Can anyone confirm my questions in GREEN ?

Click to view attachment


The wire size from the battery to the solenoid, whether it is the stock solenoid on the starter or the Ford is #2 or #4 ... easily said it is a battery cable. The same size wire is used from the Ford solenoid to the existing stock solenoid. It carries High amperage. You can purchase a short battery cable with eye ends from most any FLAPS.

The only light gauge wire (16?) is used from the output of the Ford Solenoid to the spade terminal on the stock solenoid. You have to activate the stock solenoid to get the Bendix gear to engage the flywheel so the motor will turn.

So, in reference to your diagram ... the answers are YES on the wire sizes.

If my car was on the rack I would shoot an image.


Your diagram introduces another unnecessary connection in the wiring from both the alternator and the battery, something that can degrade the voltage and current to the starter. Essentially, that's part of what we're trying to correct by adding the solenoid. As I said above, leave the 12v + (30) cables on the outboard post of the solenoid.

The Cap'n
Dtjaden
The battery and alternator wires should remain on the 914 starter. The yellow wire, +12 from the ignition switch, should be wired as you have it. A new wire, same size as the yellow wire, should go from the post on the 914 starter where the battery and alternator wires are connected. A new wire, again same gauge as the yellow wire, should go as you have it connected to where the yellow wire was on the 914 starter. Finally, you need a new wire connected from the other upper post on your drawing to a ground.

Now, I have a concern about using the Ford "relay". This is a very large relay that is often called a starter solenoid. It may draw as much current to activate as the 914 starter. McMark's solution uses a relay that only requires very low current when activated. If you have an ohm meter you can check this out by: 1) check the resistance between the two top terminals on your drawing - this is the relay coil; 2) on the 914 starter check the resistance between the post where the yellow wire connects and ground. If the resistance on the Ford relay is not MUCH higher you have not really gained any advantage using the Ford relay.
malcolm2
Thanks Cap'n. In this picture of one I believe that Mark Henry did in another post the engine is out of the car. But it looks like the large post nut on the starter solenoid is loose. I assumed that he had the BATT + and Alt here, you confirmed that. The dude in the video gave me the question about attaching those to the new FORD Relay.

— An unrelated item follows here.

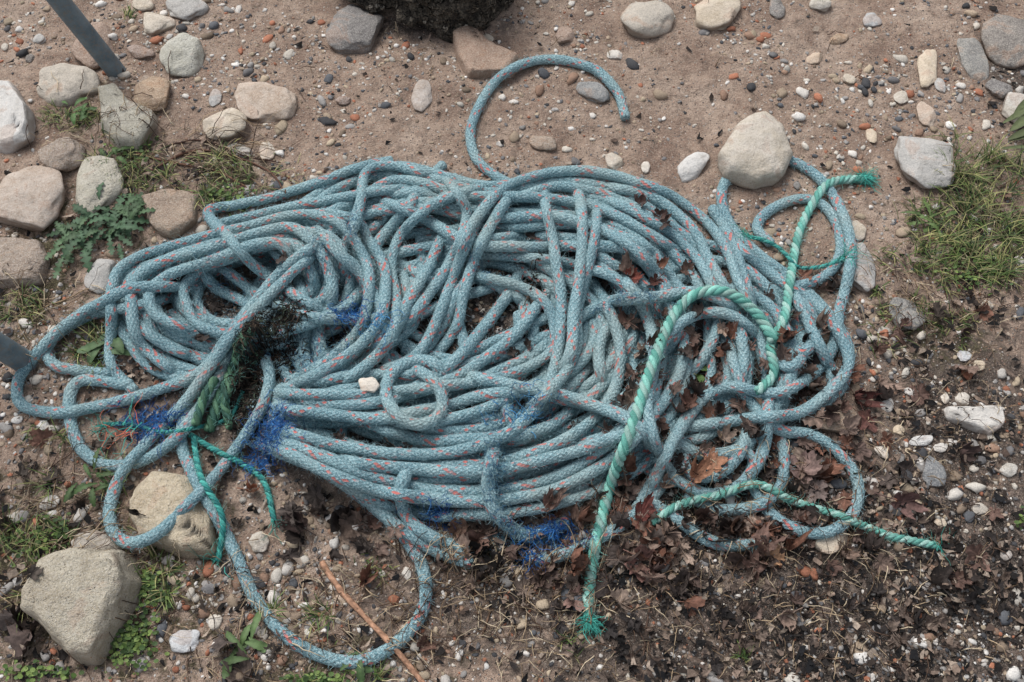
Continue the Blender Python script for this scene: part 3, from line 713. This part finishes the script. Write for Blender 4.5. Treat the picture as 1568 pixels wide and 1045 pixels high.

Also I saw a post from you in my searches about the 6 V relay. I wondered why and if you mis-typed, but now I know. I might just return the NAPA 12v I have and look for a 6V one.

Once again, thanks.

Clark

Click to view attachment
malcolm2
QUOTE(Dtjaden @ Aug 19 2014, 09:55 AM) *

The battery and alternator wires should remain on the 914 starter. The yellow wire, +12 from the ignition switch, should be wired as you have it. A new wire, same size as the yellow wire, should go from the post on the 914 starter where the battery and alternator wires are connected. A new wire, again same gauge as the yellow wire, should go as you have it connected to where the yellow wire was on the 914 starter. Finally, you need a new wire connected from the other upper post on your drawing to a ground.



I did not mention GROUND, you are correct. If the Ford relay is bolted to the stater, wouldn't that be the ground?

I understood that 2nd small post was something Ford connected to the coil? (Ford guy told me that) There is an "I" on one small post and an "S" on the other. I plan on using the "S" for my YELLOW wire. And leaving the "I" empty.
Cap'n Krusty
"S" = "switch", IIRC. On my bus, I mounted the relay (Ford solenoid) to the body. I've bolted them down with one of the long starter through bolts on 914s, and to the firewall tin, as well.

The Cap'n
Mblizzard
Clark I still have that complete column with multiple keys if you need it.

I really like McMarks relay all the wiring is done!